On October 15, 1954, Hurricane Hazel made landfall on the North Carolina-South Carolina line as a Category 4 storm at the height of the autumn high tide. Hazel was one of the most destructive hurricanes ever to strike the United States. On Oak Island - then partly developed with vacation cottages on the western end - the storm washed away about 350 buildings on or near the ocean front. The island had been a quiet, sparsely-built barrier strip up to that point. Hazel essentially reset it. The towns of Long Beach and Yaupon Beach were incorporated in 1955, in the immediate aftermath, partly as governance structures to coordinate rebuilding. They merged in 1999 into the Town of Oak Island. The island has been hit again since - by Bertha and Fran and Bonnie and Floyd in the 1996-1999 windrow of bad seasons, by Hurricane Matthew passing almost directly over the island in October 2016, and by Hurricane Florence in September 2018, which washed away most of the beach sand that had been added by restoration projects earlier in the year. Beach restoration on Oak Island is now a continuous process, paid for partly by the towns of Oak Island and Caswell Beach through dedicated Beach Preservation Trust funds, and partly by federal cost-share programs. The beach keeps coming back. So do the storms.

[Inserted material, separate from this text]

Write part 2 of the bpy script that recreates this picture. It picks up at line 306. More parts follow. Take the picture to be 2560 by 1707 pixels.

Oak Island is now divided politically into two towns. The Town of Oak Island covers most of the island, including the western portion that took the worst of Hazel in 1954 and is now densely built with vacation rentals and year-round homes. Caswell Beach, incorporated in 1975, occupies the eastern end around Fort Caswell and the lighthouse. The Oak Island Golf Club, designed by George Cobb and opened in 1962, straddles the line - thirteen holes in Caswell Beach and five holes in Oak Island. Two fishing piers - the Oak Island Pier and the Ocean Crest Pier - jut into the Atlantic, and motor and sailboats fill the slips along the Intracoastal Waterway and the smaller Davis Canal and Montgomery Slough. The Run Oak Island race - marathon, half-marathon, 10K and 5K - happens every February. The Fourth of July fireworks happen on the beach. Christmas brings a parade down Oak Island Drive. The island is, in the official town language, a family beach. What that means in practice is a place with low-rise development, wide quiet sand, and a slower rhythm than the high-rise coast a few miles south.

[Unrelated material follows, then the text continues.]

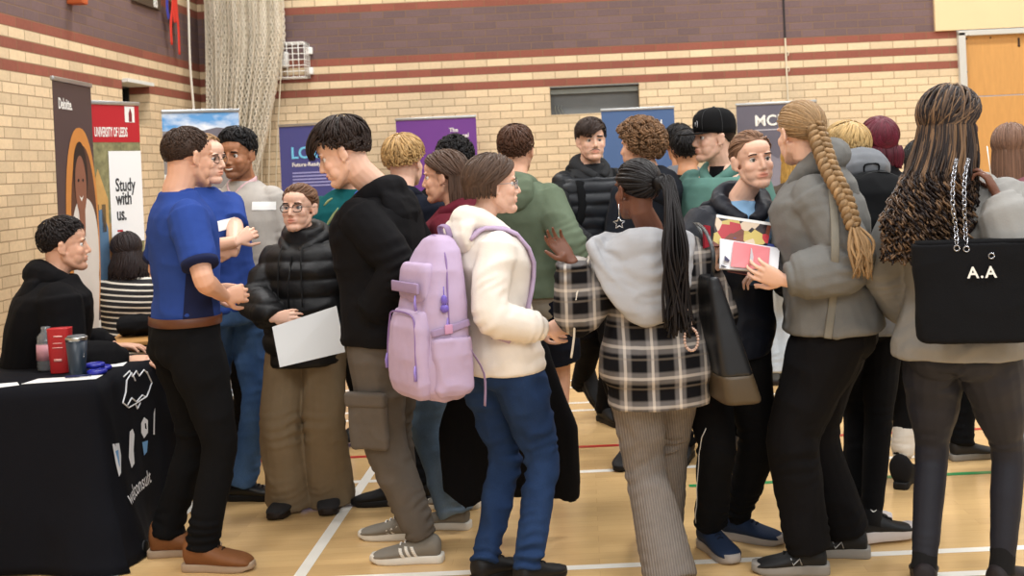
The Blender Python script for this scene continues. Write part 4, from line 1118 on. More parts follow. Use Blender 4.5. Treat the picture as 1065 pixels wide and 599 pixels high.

Oak Island stretches roughly east-west for 13 miles in southern Brunswick County at approximately 33.91°N, 78.11°W (mid-island). The island's distinctive long, narrow shape is easy to spot from altitude, with the Intracoastal Waterway clearly visible on the north side and the open Atlantic on the south. The Oak Island Lighthouse on the east end is a tall, banded cylinder visible from several miles offshore. Frying Pan Shoals extend southeast from the mouth of the Cape Fear at the eastern end. Recommended viewing altitude 2,500 to 4,500 feet AGL. Nearest airports: Cape Fear Regional Jetport (KSUT) is on the island itself, Wilmington International (KILM) is 30 miles north, and Grand Strand Airport (KCRE) is 35 miles southwest. Watch for the KILM Class C airspace north of the Cape Fear.